2.  Melakukan evaluasi program dan kebijakan kebahasaan yang dilahirkan pada Kongers sebelumnya.
3.  Mendorong dan meningkatkan program pembinaan dan pengembangan bahasa daerah di Sulawesi Selatan dalam bentuk penelitian dan penyebarluasannya.
4.  Merumuskan program pembakuan sistem keaksaraan, perkamusan dalam rangka peningkatan pembelajaran bahasa daerah di Sulawesi Selatan.
5.  Menggalakkan penggunaan akasara dan bahasa daerah dalam rangka menunjang program pemberantasan buta aksara di Sulawesi Selatan.
6.  Melahirkan konsep bahan pembejaran efektif bahasa daerah  untuk diimplementasikan di sekolah-sekolah mulai dari  jenjang SD, SMP, hingga SMA.
7.  Melanjutkan agenda kongres empat tahunan yang diamanatkan dalam kongres bahasa-bahasa daerah I tahun 2007.

PEMBICARA/PEMAKALAH:
         
Kongres ini bertaraf internasional dan akan  menghadirkan pembicara/pemakalah, antara lain:
1.    Pemakalah Utama
a.    Menteri Pendidikan dan Kebudayaan
b.    Menteri Pariwisata dan Ekonomi Kreatif
c.    Gubernur Sulawesi Selatan
2.    Pemakalah Luar Negeri
a.    Jepang
b.    Cina
c.    Korea
d.    Australia
e.     Amerika.
3.    Pemakalah dalam negeri
a.    Pakar bahasa dari berbagai perguruan tinggi terkemuka di tanah air.
b.    Pakar bahasa Bugis,  Makassar,  Toraja,  Massenrempulu, dan bahasa daerah lain dari  berbagai instansi dan perguruan tinggi di Sulawesi Selatan.
4.    Pemakalah umum terdiri atas bahasawan, sastrawan, budayawan, dan tokoh masyarakat dari berbagai etnis yang ada di Sulawesi Selatan,

WAKTU DAN TEMPAT

1.    Waktu pelaksanaan tanggal  1 s.d 4 Oktober 2012
2.    Kongres akan dilaksanakan di Hotel Clarion, Makassar. (tentatif)

 PESERTA:


1.    Peserta  berasal dari dalam dan luar negeri.
2.    Peserta dari dalam negeri terdiri atas:
a.
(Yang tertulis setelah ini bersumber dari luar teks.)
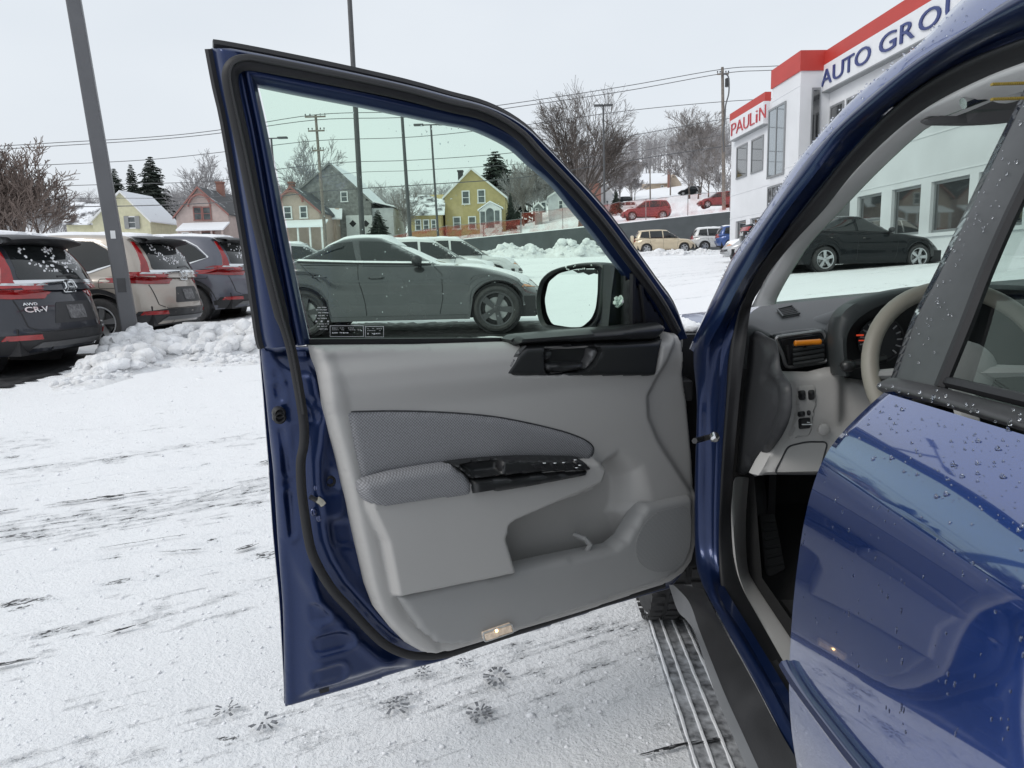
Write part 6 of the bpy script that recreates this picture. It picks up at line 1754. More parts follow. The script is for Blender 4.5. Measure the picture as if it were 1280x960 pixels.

Pakar, peneliti, dan pemerhati bahasa-bahasa daerah yang diundang sebagai pemakalah;
b.    Peserta dari mahasiswa dan masyarakat lainnya yang memiliki perhatian;
c.    Wakil-wakil instansi dan lembaga-lembaga pendidikan dan kebudayaan;
3. Peserta dari luar negeri terutama pakar-pakar dari Malaysia, Brunai Darrussalam, Singapura, Filipina, Jepang, Korea, Cina, Australia, Amerika, dan Eropa serta dari Afrika Selatan dan Madagaskar.